> TASK DIRECTIONS: Restate word for word the lines that begin the listing and end with the line holding "F=Vector((.6947,.7193,0)); R=Vector((.7193,-.6947,0))".
# DATA SECTION start
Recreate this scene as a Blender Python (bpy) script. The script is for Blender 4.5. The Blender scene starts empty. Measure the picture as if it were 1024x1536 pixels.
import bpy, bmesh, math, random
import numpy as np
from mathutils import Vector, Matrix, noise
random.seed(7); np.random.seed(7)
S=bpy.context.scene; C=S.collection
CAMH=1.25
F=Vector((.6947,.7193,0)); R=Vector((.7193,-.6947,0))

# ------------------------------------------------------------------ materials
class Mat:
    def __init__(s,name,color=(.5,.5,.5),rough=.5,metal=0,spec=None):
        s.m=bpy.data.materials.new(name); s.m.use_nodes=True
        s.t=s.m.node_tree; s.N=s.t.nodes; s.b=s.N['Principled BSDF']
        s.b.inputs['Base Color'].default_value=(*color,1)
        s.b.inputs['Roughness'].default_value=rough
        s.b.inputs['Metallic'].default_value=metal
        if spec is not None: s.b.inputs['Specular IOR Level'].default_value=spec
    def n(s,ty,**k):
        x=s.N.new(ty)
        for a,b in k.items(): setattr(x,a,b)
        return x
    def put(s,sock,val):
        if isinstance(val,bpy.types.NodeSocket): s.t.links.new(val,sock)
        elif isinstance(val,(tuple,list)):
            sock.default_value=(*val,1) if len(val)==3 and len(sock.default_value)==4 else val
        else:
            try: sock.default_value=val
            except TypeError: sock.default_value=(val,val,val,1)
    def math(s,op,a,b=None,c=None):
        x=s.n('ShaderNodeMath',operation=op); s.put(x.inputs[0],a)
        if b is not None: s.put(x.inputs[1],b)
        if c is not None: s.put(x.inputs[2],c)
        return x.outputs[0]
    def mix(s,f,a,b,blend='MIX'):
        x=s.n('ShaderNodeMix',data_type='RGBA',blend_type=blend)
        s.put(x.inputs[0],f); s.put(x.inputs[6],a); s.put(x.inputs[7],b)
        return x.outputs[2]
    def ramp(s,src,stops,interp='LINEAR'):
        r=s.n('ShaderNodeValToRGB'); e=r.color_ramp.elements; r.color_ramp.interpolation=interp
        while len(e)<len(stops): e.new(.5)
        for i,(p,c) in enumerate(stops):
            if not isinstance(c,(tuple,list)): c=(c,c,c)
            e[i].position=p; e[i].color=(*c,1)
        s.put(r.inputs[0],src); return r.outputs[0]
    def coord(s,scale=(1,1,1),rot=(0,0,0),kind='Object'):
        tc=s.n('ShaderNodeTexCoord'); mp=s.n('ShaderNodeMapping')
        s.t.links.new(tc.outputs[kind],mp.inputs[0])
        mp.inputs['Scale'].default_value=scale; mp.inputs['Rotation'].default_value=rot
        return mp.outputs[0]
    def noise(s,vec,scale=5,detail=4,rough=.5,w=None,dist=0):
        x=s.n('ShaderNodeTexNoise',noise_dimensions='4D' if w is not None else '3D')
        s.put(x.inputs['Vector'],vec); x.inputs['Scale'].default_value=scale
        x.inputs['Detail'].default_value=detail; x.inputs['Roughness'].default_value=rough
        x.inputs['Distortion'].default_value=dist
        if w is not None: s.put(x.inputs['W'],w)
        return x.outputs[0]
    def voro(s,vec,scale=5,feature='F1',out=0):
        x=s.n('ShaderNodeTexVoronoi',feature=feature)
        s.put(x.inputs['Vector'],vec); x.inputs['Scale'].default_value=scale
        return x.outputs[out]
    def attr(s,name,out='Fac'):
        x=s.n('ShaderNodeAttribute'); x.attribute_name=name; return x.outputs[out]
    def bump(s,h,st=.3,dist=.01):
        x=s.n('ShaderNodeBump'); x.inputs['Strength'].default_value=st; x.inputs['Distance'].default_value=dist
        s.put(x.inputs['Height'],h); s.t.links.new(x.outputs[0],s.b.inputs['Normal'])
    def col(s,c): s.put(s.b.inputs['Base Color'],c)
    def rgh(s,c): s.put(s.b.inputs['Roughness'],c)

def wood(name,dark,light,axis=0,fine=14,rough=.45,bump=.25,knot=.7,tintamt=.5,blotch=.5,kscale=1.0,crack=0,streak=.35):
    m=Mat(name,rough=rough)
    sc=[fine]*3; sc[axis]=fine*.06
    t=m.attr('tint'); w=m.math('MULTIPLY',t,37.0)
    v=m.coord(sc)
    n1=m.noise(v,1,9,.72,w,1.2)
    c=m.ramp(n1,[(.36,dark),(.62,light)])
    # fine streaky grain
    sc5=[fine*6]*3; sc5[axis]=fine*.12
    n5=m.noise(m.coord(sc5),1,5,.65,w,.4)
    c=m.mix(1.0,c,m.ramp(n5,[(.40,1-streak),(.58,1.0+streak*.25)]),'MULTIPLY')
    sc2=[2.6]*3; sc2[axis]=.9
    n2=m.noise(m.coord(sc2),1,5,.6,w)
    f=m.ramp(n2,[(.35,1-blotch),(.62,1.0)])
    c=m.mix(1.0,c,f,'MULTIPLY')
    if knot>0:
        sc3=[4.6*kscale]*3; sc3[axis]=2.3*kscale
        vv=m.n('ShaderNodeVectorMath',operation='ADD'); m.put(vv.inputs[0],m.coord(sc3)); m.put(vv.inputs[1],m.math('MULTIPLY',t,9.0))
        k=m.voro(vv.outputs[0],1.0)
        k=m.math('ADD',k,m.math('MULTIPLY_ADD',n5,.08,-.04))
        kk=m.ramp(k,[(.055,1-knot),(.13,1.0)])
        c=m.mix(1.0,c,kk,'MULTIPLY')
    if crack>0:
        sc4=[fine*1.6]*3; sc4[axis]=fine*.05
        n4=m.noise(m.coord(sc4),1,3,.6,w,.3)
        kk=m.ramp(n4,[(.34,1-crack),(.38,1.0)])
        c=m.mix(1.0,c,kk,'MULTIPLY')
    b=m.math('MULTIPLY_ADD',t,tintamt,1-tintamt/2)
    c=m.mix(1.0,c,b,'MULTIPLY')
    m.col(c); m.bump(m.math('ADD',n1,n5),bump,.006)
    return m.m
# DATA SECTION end
> ANSWER FOR THE TASK:
Recreate this scene as a Blender Python (bpy) script. The script is for Blender 4.5. The Blender scene starts empty. Measure the picture as if it were 1024x1536 pixels.
import bpy, bmesh, math, random
import numpy as np
from mathutils import Vector, Matrix, noise
random.seed(7); np.random.seed(7)
S=bpy.context.scene; C=S.collection
CAMH=1.25
F=Vector((.6947,.7193,0)); R=Vector((.7193,-.6947,0))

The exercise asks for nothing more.